# Items
-- -- --

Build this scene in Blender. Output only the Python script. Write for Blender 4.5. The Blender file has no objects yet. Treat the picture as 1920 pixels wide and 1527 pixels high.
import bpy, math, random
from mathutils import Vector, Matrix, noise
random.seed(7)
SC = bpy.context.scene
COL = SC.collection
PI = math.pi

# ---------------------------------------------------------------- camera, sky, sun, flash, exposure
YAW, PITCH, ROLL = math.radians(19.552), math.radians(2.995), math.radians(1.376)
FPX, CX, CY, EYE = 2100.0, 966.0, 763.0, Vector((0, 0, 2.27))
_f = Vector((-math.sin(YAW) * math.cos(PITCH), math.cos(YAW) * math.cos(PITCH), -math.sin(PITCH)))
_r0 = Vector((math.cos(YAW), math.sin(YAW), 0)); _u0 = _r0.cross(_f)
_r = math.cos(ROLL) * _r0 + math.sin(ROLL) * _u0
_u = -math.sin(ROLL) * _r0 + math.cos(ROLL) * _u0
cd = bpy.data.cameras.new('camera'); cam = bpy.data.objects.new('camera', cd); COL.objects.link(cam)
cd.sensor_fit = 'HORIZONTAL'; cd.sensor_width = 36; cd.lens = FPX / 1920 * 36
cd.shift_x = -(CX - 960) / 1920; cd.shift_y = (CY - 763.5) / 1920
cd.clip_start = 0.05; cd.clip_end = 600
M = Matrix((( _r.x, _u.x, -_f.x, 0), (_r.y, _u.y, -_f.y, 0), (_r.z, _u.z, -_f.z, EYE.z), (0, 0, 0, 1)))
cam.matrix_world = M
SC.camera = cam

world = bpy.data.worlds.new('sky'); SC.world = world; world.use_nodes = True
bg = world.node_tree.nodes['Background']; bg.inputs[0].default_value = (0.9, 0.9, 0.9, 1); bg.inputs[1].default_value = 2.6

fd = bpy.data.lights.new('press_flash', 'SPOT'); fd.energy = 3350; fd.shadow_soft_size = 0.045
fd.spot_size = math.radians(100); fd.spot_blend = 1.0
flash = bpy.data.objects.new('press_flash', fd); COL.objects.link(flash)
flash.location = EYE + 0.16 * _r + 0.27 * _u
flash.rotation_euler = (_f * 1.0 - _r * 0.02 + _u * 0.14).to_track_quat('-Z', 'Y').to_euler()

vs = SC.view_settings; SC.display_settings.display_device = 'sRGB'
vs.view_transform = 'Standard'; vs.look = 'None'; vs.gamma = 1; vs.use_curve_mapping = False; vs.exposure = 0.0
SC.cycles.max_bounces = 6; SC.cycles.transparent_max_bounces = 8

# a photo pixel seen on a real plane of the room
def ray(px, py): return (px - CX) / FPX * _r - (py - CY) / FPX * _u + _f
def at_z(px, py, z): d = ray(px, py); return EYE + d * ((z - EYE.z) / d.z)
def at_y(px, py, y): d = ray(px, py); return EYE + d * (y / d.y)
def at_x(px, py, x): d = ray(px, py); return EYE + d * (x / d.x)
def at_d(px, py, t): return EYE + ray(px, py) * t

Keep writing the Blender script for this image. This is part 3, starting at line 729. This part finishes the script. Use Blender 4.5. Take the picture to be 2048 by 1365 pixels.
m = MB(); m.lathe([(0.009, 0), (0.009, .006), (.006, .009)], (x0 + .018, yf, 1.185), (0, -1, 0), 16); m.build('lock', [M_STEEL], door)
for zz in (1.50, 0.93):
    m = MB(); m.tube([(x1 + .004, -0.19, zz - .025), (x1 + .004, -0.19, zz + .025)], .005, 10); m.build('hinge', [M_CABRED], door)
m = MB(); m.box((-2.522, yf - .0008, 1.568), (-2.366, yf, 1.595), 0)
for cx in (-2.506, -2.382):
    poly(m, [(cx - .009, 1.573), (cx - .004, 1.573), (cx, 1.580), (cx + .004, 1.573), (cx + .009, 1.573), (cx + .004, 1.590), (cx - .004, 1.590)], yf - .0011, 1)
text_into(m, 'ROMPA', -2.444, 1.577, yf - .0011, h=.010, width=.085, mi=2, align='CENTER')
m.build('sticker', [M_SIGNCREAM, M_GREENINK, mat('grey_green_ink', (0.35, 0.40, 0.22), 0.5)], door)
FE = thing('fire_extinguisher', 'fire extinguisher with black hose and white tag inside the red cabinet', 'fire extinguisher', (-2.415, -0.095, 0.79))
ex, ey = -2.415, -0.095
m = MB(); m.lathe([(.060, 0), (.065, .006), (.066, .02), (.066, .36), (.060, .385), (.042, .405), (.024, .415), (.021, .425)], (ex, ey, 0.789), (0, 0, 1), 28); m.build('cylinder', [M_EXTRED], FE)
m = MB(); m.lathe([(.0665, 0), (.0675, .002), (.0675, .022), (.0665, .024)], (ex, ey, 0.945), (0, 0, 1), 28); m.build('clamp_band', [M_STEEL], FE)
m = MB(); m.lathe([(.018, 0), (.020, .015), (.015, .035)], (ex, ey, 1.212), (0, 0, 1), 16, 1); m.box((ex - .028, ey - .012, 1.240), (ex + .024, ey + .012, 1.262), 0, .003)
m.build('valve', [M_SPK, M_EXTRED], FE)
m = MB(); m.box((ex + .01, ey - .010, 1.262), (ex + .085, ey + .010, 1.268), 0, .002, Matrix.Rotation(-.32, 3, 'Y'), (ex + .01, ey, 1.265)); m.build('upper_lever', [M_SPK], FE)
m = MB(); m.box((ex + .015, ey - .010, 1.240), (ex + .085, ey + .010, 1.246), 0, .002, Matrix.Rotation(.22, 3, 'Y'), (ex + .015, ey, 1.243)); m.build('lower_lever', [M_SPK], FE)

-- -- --

# Goal
Restate exactly the records above from their first line through the line that holds "PI = math.pi", please, including both and leaving out all others.

# Task output
Build this scene in Blender. Output only the Python script. Write for Blender 4.5. The Blender file has no objects yet. Treat the picture as 1920 pixels wide and 1527 pixels high.
import bpy, math, random
from mathutils import Vector, Matrix, noise
random.seed(7)
SC = bpy.context.scene
COL = SC.collection
PI = math.pi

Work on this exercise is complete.